:: What the task requires ::
Retype all of the listing exactly, passing over any picture you find.
[start]
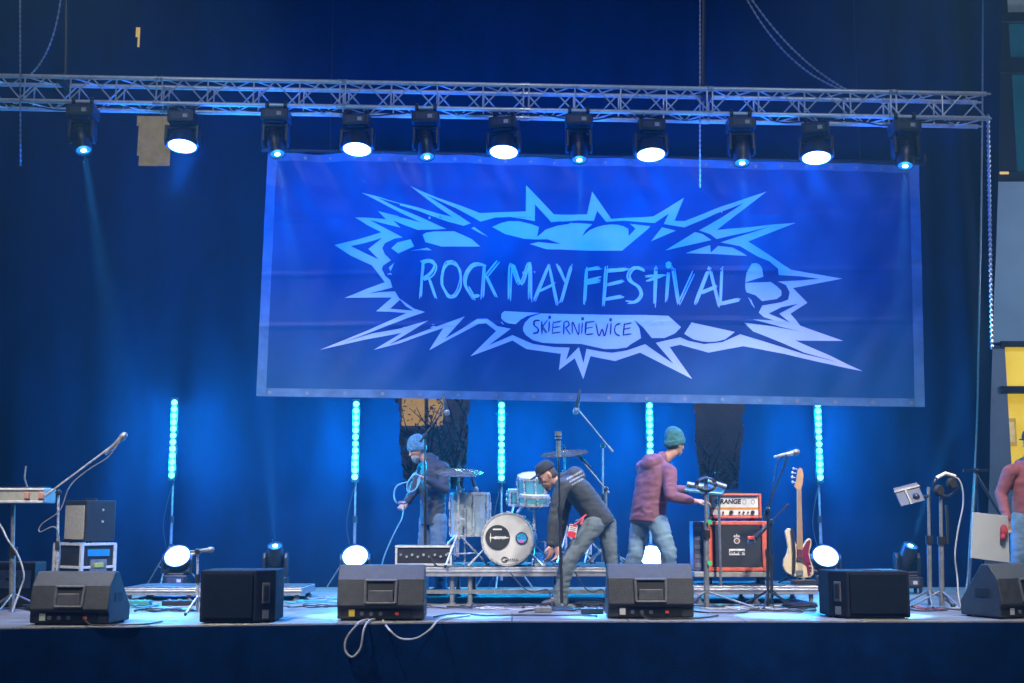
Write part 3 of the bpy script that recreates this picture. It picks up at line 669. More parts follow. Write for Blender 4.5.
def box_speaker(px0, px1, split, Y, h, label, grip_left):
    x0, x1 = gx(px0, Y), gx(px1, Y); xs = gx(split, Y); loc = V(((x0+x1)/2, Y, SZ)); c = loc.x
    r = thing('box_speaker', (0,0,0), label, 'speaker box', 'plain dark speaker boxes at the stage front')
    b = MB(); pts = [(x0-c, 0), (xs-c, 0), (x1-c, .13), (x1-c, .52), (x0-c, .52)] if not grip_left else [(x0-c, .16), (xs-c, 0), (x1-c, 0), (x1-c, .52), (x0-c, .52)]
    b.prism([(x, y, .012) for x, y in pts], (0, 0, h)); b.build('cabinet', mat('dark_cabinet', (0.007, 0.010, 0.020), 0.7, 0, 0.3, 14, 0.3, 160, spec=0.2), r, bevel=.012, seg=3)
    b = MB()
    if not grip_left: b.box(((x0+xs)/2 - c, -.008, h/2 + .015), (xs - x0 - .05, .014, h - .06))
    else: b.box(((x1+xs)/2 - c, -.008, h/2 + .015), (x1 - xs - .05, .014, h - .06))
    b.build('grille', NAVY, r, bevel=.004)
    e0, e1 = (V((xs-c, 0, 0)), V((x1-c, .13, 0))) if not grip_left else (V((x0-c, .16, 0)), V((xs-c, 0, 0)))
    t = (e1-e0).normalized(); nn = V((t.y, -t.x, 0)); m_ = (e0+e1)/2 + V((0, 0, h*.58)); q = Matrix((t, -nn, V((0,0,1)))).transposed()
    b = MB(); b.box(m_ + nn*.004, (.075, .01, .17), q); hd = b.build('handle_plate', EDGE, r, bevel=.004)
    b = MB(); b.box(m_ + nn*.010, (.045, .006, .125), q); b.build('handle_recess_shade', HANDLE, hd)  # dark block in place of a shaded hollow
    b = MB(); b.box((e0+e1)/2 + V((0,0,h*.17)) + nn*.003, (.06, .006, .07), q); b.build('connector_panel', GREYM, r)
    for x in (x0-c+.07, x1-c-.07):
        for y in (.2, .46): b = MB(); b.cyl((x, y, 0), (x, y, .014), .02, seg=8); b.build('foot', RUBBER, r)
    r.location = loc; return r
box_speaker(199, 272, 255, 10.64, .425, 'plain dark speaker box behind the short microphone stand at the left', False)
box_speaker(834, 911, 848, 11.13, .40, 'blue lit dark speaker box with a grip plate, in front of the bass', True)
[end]
:: Reply to the task ::
Write part 3 of the bpy script that recreates this picture. It picks up at line 669. More parts follow. Write for Blender 4.5.
def box_speaker(px0, px1, split, Y, h, label, grip_left):
    x0, x1 = gx(px0, Y), gx(px1, Y); xs = gx(split, Y); loc = V(((x0+x1)/2, Y, SZ)); c = loc.x
    r = thing('box_speaker', (0,0,0), label, 'speaker box', 'plain dark speaker boxes at the stage front')
    b = MB(); pts = [(x0-c, 0), (xs-c, 0), (x1-c, .13), (x1-c, .52), (x0-c, .52)] if not grip_left else [(x0-c, .16), (xs-c, 0), (x1-c, 0), (x1-c, .52), (x0-c, .52)]
    b.prism([(x, y, .012) for x, y in pts], (0, 0, h)); b.build('cabinet', mat('dark_cabinet', (0.007, 0.010, 0.020), 0.7, 0, 0.3, 14, 0.3, 160, spec=0.2), r, bevel=.012, seg=3)
    b = MB()
    if not grip_left: b.box(((x0+xs)/2 - c, -.008, h/2 + .015), (xs - x0 - .05, .014, h - .06))
    else: b.box(((x1+xs)/2 - c, -.008, h/2 + .015), (x1 - xs - .05, .014, h - .06))
    b.build('grille', NAVY, r, bevel=.004)
    e0, e1 = (V((xs-c, 0, 0)), V((x1-c, .13, 0))) if not grip_left else (V((x0-c, .16, 0)), V((xs-c, 0, 0)))
    t = (e1-e0).normalized(); nn = V((t.y, -t.x, 0)); m_ = (e0+e1)/2 + V((0, 0, h*.58)); q = Matrix((t, -nn, V((0,0,1)))).transposed()
    b = MB(); b.box(m_ + nn*.004, (.075, .01, .17), q); hd = b.build('handle_plate', EDGE, r, bevel=.004)
    b = MB(); b.box(m_ + nn*.010, (.045, .006, .125), q); b.build('handle_recess_shade', HANDLE, hd)  # dark block in place of a shaded hollow
    b = MB(); b.box((e0+e1)/2 + V((0,0,h*.17)) + nn*.003, (.06, .006, .07), q); b.build('connector_panel', GREYM, r)
    for x in (x0-c+.07, x1-c-.07):
        for y in (.2, .46): b = MB(); b.cyl((x, y, 0), (x, y, .014), .02, seg=8); b.build('foot', RUBBER, r)
    r.location = loc; return r
box_speaker(199, 272, 255, 10.64, .425, 'plain dark speaker box behind the short microphone stand at the left', False)
box_speaker(834, 911, 848, 11.13, .40, 'blue lit dark speaker box with a grip plate, in front of the bass', True)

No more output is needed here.